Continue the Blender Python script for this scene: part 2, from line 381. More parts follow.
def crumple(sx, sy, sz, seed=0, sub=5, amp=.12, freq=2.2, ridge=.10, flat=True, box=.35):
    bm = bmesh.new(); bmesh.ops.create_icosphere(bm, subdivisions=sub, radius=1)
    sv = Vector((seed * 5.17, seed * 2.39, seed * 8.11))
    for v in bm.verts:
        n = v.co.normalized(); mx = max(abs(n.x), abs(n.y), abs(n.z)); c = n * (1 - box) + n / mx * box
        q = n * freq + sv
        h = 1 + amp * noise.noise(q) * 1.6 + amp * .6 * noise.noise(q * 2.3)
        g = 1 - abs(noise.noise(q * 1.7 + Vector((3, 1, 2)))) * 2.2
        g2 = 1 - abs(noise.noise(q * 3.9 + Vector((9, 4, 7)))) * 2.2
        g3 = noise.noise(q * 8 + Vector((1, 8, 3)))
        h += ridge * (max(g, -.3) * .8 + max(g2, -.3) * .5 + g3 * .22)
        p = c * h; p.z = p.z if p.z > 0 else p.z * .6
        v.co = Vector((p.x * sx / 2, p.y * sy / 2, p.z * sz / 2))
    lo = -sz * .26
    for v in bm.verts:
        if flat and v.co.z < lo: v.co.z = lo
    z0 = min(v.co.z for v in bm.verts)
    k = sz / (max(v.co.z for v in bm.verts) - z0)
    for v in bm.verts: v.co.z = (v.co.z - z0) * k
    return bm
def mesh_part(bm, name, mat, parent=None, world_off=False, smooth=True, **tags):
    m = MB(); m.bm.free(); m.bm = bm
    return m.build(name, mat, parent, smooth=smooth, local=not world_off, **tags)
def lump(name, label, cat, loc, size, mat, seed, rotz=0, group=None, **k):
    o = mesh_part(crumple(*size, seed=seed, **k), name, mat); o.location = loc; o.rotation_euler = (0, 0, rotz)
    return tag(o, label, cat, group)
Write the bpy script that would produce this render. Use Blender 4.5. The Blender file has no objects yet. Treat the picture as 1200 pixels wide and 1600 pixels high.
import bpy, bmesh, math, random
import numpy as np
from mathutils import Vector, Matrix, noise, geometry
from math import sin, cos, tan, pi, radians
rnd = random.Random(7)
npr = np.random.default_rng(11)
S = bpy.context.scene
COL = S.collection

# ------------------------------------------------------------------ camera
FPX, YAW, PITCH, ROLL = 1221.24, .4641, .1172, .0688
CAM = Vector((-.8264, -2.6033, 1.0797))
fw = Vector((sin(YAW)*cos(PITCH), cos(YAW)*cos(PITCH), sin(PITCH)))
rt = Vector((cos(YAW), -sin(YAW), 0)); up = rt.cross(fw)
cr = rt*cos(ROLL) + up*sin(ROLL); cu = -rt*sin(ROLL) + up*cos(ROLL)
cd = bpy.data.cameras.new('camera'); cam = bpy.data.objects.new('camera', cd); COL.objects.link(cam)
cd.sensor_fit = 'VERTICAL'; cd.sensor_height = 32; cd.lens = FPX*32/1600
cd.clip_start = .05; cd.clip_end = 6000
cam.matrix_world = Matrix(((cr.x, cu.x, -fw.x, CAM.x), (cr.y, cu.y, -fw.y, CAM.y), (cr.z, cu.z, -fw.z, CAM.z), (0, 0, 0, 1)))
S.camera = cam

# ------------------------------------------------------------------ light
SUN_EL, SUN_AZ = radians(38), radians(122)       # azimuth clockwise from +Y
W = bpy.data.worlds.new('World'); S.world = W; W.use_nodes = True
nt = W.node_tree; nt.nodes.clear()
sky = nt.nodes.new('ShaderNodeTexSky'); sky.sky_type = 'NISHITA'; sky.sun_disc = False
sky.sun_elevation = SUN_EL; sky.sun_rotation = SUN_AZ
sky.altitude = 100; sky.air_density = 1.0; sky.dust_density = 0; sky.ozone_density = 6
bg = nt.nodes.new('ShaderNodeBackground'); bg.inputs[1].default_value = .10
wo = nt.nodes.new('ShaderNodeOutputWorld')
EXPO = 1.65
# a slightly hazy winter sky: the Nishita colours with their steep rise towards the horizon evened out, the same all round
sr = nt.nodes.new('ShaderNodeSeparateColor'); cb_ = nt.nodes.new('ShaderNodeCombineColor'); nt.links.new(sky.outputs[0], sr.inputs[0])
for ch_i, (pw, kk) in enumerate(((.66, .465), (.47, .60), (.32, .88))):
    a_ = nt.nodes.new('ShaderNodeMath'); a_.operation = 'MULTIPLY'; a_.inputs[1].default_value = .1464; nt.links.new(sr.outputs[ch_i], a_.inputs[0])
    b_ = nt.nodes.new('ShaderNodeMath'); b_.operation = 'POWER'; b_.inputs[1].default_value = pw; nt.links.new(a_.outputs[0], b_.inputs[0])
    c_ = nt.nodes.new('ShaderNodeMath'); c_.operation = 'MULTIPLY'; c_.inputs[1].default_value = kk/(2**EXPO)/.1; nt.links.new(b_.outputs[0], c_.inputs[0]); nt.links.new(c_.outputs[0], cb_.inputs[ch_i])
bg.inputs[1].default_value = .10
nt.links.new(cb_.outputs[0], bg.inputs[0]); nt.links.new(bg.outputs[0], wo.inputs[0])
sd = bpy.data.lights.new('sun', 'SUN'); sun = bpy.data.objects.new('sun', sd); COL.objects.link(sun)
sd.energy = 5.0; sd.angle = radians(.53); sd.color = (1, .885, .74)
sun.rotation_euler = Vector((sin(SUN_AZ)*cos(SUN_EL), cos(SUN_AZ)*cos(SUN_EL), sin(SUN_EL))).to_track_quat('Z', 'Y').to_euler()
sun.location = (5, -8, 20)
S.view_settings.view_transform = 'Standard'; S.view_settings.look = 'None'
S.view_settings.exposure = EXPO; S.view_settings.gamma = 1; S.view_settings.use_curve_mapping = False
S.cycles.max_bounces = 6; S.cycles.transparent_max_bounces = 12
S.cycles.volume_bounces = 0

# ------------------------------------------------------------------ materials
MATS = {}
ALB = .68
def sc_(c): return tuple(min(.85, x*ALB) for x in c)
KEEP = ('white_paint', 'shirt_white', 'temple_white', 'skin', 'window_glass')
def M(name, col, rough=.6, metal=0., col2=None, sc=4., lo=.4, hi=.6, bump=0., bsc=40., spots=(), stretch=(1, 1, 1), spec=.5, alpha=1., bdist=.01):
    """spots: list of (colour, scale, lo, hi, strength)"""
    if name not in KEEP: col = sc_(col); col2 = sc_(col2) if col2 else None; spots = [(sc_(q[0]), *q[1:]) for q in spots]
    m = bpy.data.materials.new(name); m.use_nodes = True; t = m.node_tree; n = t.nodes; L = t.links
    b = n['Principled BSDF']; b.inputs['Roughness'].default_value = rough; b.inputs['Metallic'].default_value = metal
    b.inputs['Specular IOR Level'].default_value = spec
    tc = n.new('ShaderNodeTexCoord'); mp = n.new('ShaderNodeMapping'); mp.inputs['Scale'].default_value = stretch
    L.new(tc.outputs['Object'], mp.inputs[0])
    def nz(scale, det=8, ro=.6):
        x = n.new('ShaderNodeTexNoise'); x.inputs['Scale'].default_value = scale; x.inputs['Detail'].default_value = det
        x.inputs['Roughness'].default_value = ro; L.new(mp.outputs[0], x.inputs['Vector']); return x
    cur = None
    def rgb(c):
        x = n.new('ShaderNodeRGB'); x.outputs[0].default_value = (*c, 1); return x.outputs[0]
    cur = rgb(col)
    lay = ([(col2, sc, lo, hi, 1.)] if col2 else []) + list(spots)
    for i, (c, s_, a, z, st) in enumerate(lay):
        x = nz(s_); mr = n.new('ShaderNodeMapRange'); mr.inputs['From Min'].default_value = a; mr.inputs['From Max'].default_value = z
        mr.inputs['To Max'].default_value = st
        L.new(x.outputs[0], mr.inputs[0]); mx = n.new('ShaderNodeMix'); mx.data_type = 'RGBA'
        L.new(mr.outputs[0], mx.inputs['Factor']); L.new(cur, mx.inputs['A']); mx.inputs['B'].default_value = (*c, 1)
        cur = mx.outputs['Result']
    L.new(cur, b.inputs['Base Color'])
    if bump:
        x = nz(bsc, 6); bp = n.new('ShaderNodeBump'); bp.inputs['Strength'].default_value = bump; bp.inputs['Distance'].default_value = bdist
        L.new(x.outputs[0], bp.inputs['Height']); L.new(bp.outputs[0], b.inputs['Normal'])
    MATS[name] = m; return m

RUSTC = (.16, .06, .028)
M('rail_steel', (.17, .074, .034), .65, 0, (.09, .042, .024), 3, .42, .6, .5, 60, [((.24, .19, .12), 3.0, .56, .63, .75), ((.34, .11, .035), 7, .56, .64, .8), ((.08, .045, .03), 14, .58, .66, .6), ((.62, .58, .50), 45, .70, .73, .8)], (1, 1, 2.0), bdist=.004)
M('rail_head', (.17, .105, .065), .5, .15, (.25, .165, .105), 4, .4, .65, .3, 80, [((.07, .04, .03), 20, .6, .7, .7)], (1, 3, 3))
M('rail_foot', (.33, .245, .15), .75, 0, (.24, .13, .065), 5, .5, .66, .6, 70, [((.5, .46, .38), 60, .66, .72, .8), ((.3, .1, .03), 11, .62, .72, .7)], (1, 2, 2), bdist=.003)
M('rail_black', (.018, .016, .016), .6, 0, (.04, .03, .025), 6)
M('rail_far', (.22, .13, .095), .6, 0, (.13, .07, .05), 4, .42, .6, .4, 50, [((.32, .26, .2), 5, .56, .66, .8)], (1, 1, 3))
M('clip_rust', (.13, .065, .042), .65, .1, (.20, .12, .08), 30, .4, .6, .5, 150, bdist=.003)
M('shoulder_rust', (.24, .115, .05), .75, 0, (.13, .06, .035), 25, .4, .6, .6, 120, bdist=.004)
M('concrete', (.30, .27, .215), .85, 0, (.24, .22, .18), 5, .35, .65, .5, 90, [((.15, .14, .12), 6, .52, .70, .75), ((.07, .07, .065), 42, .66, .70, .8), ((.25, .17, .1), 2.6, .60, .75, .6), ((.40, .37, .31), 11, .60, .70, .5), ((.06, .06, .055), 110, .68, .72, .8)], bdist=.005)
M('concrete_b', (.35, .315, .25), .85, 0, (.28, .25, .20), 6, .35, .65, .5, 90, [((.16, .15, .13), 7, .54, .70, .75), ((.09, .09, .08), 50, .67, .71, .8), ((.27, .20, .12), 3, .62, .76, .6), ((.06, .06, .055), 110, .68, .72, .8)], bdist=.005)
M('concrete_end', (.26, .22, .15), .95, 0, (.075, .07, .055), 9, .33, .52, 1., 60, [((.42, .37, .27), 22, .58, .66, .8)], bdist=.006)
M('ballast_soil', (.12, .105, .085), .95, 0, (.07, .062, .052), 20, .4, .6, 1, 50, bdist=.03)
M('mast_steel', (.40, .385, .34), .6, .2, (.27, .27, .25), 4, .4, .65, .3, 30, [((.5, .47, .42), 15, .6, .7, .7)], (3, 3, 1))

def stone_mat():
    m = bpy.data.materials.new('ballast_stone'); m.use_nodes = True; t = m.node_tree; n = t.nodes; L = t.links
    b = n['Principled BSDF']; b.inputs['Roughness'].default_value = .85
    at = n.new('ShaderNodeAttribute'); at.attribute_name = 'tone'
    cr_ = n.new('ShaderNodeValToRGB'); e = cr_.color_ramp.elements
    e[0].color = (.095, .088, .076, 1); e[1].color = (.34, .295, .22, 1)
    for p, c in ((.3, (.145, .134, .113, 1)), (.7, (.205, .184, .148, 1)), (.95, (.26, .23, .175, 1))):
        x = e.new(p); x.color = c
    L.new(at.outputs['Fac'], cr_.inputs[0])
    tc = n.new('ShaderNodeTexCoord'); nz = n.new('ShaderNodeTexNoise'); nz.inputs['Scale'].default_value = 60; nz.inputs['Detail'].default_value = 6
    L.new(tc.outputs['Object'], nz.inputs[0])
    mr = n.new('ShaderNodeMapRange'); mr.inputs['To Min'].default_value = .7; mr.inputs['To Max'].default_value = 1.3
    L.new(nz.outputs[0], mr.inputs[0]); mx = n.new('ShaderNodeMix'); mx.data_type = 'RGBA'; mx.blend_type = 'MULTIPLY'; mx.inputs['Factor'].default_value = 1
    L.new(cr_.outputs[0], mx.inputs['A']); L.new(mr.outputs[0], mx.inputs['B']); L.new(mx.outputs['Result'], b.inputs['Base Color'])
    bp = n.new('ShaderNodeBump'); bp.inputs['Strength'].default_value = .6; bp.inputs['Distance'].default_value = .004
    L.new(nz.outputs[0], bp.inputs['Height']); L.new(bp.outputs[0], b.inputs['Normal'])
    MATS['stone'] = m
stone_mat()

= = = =

- [Written instruction]
Please copy only the lines between the first line of the entries and the line with "return tag(o, label, cat, group)", keeping those two end lines as well, exactly as written.

- [Exercise output]
Continue the Blender Python script for this scene: part 2, from line 381. More parts follow.
def crumple(sx, sy, sz, seed=0, sub=5, amp=.12, freq=2.2, ridge=.10, flat=True, box=.35):
    bm = bmesh.new(); bmesh.ops.create_icosphere(bm, subdivisions=sub, radius=1)
    sv = Vector((seed * 5.17, seed * 2.39, seed * 8.11))
    for v in bm.verts:
        n = v.co.normalized(); mx = max(abs(n.x), abs(n.y), abs(n.z)); c = n * (1 - box) + n / mx * box
        q = n * freq + sv
        h = 1 + amp * noise.noise(q) * 1.6 + amp * .6 * noise.noise(q * 2.3)
        g = 1 - abs(noise.noise(q * 1.7 + Vector((3, 1, 2)))) * 2.2
        g2 = 1 - abs(noise.noise(q * 3.9 + Vector((9, 4, 7)))) * 2.2
        g3 = noise.noise(q * 8 + Vector((1, 8, 3)))
        h += ridge * (max(g, -.3) * .8 + max(g2, -.3) * .5 + g3 * .22)
        p = c * h; p.z = p.z if p.z > 0 else p.z * .6
        v.co = Vector((p.x * sx / 2, p.y * sy / 2, p.z * sz / 2))
    lo = -sz * .26
    for v in bm.verts:
        if flat and v.co.z < lo: v.co.z = lo
    z0 = min(v.co.z for v in bm.verts)
    k = sz / (max(v.co.z for v in bm.verts) - z0)
    for v in bm.verts: v.co.z = (v.co.z - z0) * k
    return bm
def mesh_part(bm, name, mat, parent=None, world_off=False, smooth=True, **tags):
    m = MB(); m.bm.free(); m.bm = bm
    return m.build(name, mat, parent, smooth=smooth, local=not world_off, **tags)
def lump(name, label, cat, loc, size, mat, seed, rotz=0, group=None, **k):
    o = mesh_part(crumple(*size, seed=seed, **k), name, mat); o.location = loc; o.rotation_euler = (0, 0, rotz)
    return tag(o, label, cat, group)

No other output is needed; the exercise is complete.